→ **Problem details**
Start at the line containing "Reconstruct this image", stop at the line containing "COL = S.collection", and please reproduce every line in between, both ends included, without pictures.

→ **The records**
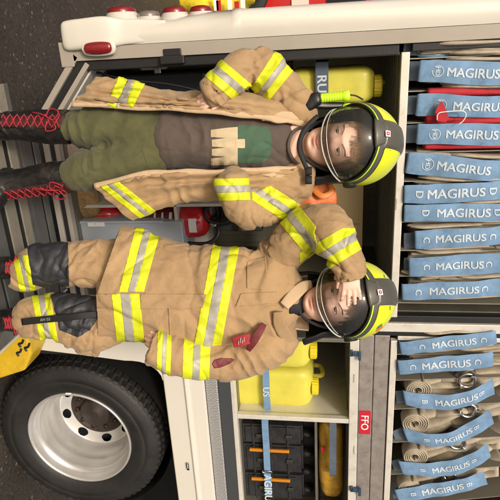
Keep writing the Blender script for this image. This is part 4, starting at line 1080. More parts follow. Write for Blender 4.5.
def person(label, M, hc, s, sm, bodyfn, loc, haircol, hair_side):
    """top level thing with one continuous body mesh; clothes and hair are added as children"""
    P = thing('person', label, 'person', loc)
    g = G(); add_head(g, M, hc, sm, s)
    T = lambda x,y,z: hc+M@V((x,y,z))*s
    for sg in (-1,1):
        ey = surf_y(.031,0,sm)
        ec = T(sg*.031,ey-.0065,0)
        for zt_,zm,zz in ((1,.0062,0),(-1,-.0045,0)):
            pts=[]
            for k in range(9):
                a_=-1.15+2.3*k/8; xx=.0172*math.sin(a_)/math.sin(1.15)*1.0; zv=zm*math.cos(a_*1.2)
                yy=math.sqrt(max(0,.0152**2-min(.0151,abs(xx)*.84)**2-zv**2))
                pts.append(ec+M@V((xx,yy*.92,zv))*s)
            g.tube(pts,.0021,seg=8,sub=3)
        g.ellip(T(sg*.074,-.012,-.012),.010,.018,.028,M=M)
    bodyfn(g, T)
    me = fuse(g, .0026, 1, .4)
    co,_n = arrs(me); Mi = M.inverted()
    L = (co-np.array(hc))@np.array(Mi).T/s
    col = np.tile(np.array(skin_c),(len(co),1))
    x,y,z = L[:,0],L[:,1],L[:,2]; mz = z-sm*12*x*x
    front = (y>.03)&(np.abs(x)<.08)
    lip = np.exp(-(x/.021)**4-((mz+.0685)/.0085)**4)*front
    col = col*(1-lip[:,None]*.8)+np.array((.56,.20,.17))*lip[:,None]*.8
    chk = np.exp(-((np.abs(x)-.038)/.018)**2-((z+.036)/.016)**2)*front+.6*np.exp(-(x/.010)**2-((z+.036)/.010)**2)*front
    col = col*(1-chk[:,None]*.45)+np.array((.70,.27,.20))*chk[:,None]*.45
    lin = np.exp(-(x/.022)**4-((mz+.068)/.0020)**2)*front
    col = col*(1-lin[:,None]*.6)
    nos = np.exp(-((np.abs(x)-.0075)/.0035)**2-((z+.044)/.0028)**2)*front; col = col*(1-nos[:,None]*.75)
    ca = me.color_attributes.new('tint','FLOAT_COLOR','POINT'); ca.data.foreach_set('color', np.hstack([col,np.ones((len(co),1))]).astype('f').ravel())
    put(me,'body',[skin],P)
    for sg in (-1,1):
        ey = surf_y(.031,0,sm); ec = T(sg*.031,ey-.0065,0)
        g = G(); prof=[]; mis=[]
        for k in range(25):
            a_=math.pi*k/24; prof.append((max(.00005,.0138*s*math.sin(a_)),.0138*s*math.cos(a_)))
        look = M@V((sg*-.03,1,-.10)); look.normalize(); qx=look.orthogonal().normalized(); qy=look.cross(qx)
        Mm = Matrix((qx,qy,look)).transposed()
        g.lathe(prof,ec,Mm,0,32,mis=[2 if k<2 else (1 if k<5 else 0) for k in range(24)])
        g.build('eye',[eyew,iris,pup],P)
    # hair: cap, fringe and side strands, brows
    hm = mat('hair_%s'%haircol[0], haircol[1], .55, var=.35, vs=60, bump=.5, bs=300)
    g = G(); rnd = random.Random(len(label))
    for k in range(1500):
        a_ = rnd.uniform(-1.5,1.5)+hair_side*.25; r0=rnd.uniform(.2,1.0)
        st = V((math.sin(a_)*.3*r0+hair_side*.1, .25*r0*math.cos(a_), 1.0)).normalized()
        ln = rnd.uniform(.75,1.0)
        el0 = math.acos(min(1,st.z)); az = math.atan2(math.sin(a_), math.cos(a_))
        hl = (.40 if abs(a_)<.8 else (.40+(abs(a_)-.8)*1.2)); hl *= 1.0 if a_*hair_side>0 else .55           # how far down it reaches (radians below the crown)
        eend = .70+hl*rnd.uniform(.5,1.35); pts=[]
        drift = hair_side*rnd.uniform(.1,.7)+rnd.uniform(-.3,.3)
        for j in range(7):
            t=j/6; el=el0*.5+(eend-el0*.5)*t; a2=az+drift*t
            x,y,z = head_pt(math.sin(el)*math.sin(a2), math.sin(el)*math.cos(a2), math.cos(el), sm)
            lift = 1.035+.06*math.sin(t*3)*rnd.uniform(.3,1.4)
            pts.append((T(x*lift,y*lift,z*lift), .0018*(1-.8*t)+.0002, .0018*(1-.8*t)+.0002))
        g.loft(pts,0,5,2,cap=False)
    for sg in (-1,1):
        for k in range(26):
            t=k/25; x=sg*(.014+.034*t); z=.0175+.007*math.sin(t*2.4)
            y=surf_cache(x,z,sm)+.0012
            g.loft([(T(x,y-.001,z-.002),.0009,.0009),(T(x+sg*.003,y+.0005,z+.0005),.0008,.0007),(T(x+sg*.0075,y-.0005,z+.001),.0004,.0004)],0,5,1,cap=False)
    for sg in (-1,1):                                  # lashes
        ey = surf_y(.031,0,sm); ec = T(sg*.031,ey-.0065,0); pts=[]
        for k in range(9):
            a_=-1.15+2.3*k/8; xx=.0172*math.sin(a_)/math.sin(1.15); zv=.0064*math.cos(a_*1.2)
            yy=math.sqrt(max(0,.0170**2-min(.0169,abs(xx)*.84)**2-zv**2)); pts.append(ec+M@V((xx,yy*.95,zv))*s)
        g.tube(pts,.0010,seg=6,sub=3)
    # back cap
    nu,nv=40,20; rows=[]
    for j in range(nv+1):
        el=.02+1.55*j/nv; r=[]
        for i in range(nu+1):
            az=math.pi*.42+(2*math.pi-.84*math.pi)*i/nu
            x,y,z=head_pt(math.sin(el)*math.sin(az),math.sin(el)*math.cos(az),math.cos(el),sm); r.append(T(x*1.05,y*1.05,z*1.04))
        rows.append(r)
    g.grid(rows)
    g.build('hair',[hm],P,fixn=False)
    return P, T
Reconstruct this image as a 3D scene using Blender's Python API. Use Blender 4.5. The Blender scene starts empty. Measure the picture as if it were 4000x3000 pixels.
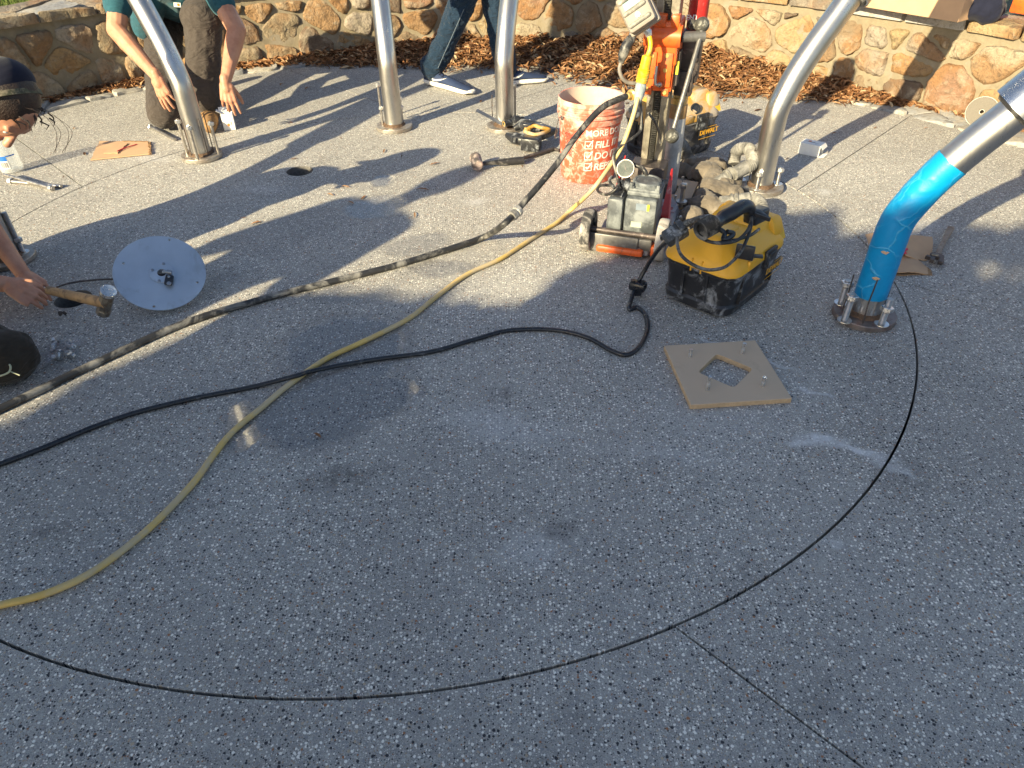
import bpy, bmesh, math, random
import numpy as np
from mathutils import Vector, Matrix, noise
random.seed(7)
R = math.radians
S = bpy.context.scene
COL = S.collection

# ------------------------------------------------------------------ camera
F_PX, TH, ROLL, H = 2774.5, R(37.937), R(0.725), 1.35
_c, _s = math.cos(TH), math.sin(TH)
_r0, _d0, FW = Vector((1, 0, 0)), Vector((0, -_s, -_c)), Vector((0, _c, -_s))
RT = (math.cos(ROLL)*_r0 + math.sin(ROLL)*_d0).normalized()
DN = (-math.sin(ROLL)*_r0 + math.cos(ROLL)*_d0).normalized()
cam = bpy.data.objects.new('camera', bpy.data.cameras.new('camera')); COL.objects.link(cam)
cam.data.sensor_width = 36; cam.data.lens = F_PX/4000*36
cam.data.clip_start = .05; cam.data.clip_end = 2000
UPV = -DN; BK = -FW
cam.matrix_world = Matrix(((RT.x, UPV.x, BK.x, 0), (RT.y, UPV.y, BK.y, 0), (RT.z, UPV.z, BK.z, H), (0, 0, 0, 1)))
S.camera = cam

# ------------------------------------------------------------------ light
SUN_AZ, SUN_EL = R(49), R(23.5)          # direction the light travels on the ground, elevation
TRAV = Vector((math.cos(SUN_AZ)*math.cos(SUN_EL), math.sin(SUN_AZ)*math.cos(SUN_EL), -math.sin(SUN_EL)))
sl = bpy.data.lights.new('sun', 'SUN'); sun = bpy.data.objects.new('sun', sl); COL.objects.link(sun)
sl.energy = 5.0; sl.angle = R(0.53); sl.color = (1.0, .85, .54)
sun.rotation_euler = TRAV.to_track_quat('-Z', 'Y').to_euler()
W = bpy.data.worlds.new('World'); S.world = W; W.use_nodes = True
wn = W.node_tree
sky = wn.nodes.new('ShaderNodeTexSky'); sky.sky_type = 'NISHITA'; sky.sun_disc = False
sky.sun_elevation = SUN_EL
_src = -TRAV
sky.sun_rotation = math.atan2(_src.x, _src.y)
wn.links.new(sky.outputs[0], wn.nodes['Background'].inputs[0])
wn.nodes['Background'].inputs[1].default_value = 0.075
S.view_settings.view_transform = 'Standard'; S.view_settings.look = 'None'
S.view_settings.exposure = 1.4; S.view_settings.gamma = 1
S.view_settings.use_curve_mapping = False

# ------------------------------------------------------------------ photo measurement helpers
CAM = Vector((0, 0, H))
def ray(px, py): return (px-2000)/F_PX*RT + (py-1500)/F_PX*DN + FW
def P(px, py, z=0.0):
    D = ray(px, py); return CAM + D*((z-H)/D.z)
def PY(px, py, Y):
    D = ray(px, py); return CAM + D*(Y/D.y)
def V(*a): return Vector(a)
CC = V(-.395, 2.578, 0); CR = 1.851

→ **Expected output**
Reconstruct this image as a 3D scene using Blender's Python API. Use Blender 4.5. The Blender scene starts empty. Measure the picture as if it were 4000x3000 pixels.
import bpy, bmesh, math, random
import numpy as np
from mathutils import Vector, Matrix, noise
random.seed(7)
R = math.radians
S = bpy.context.scene
COL = S.collection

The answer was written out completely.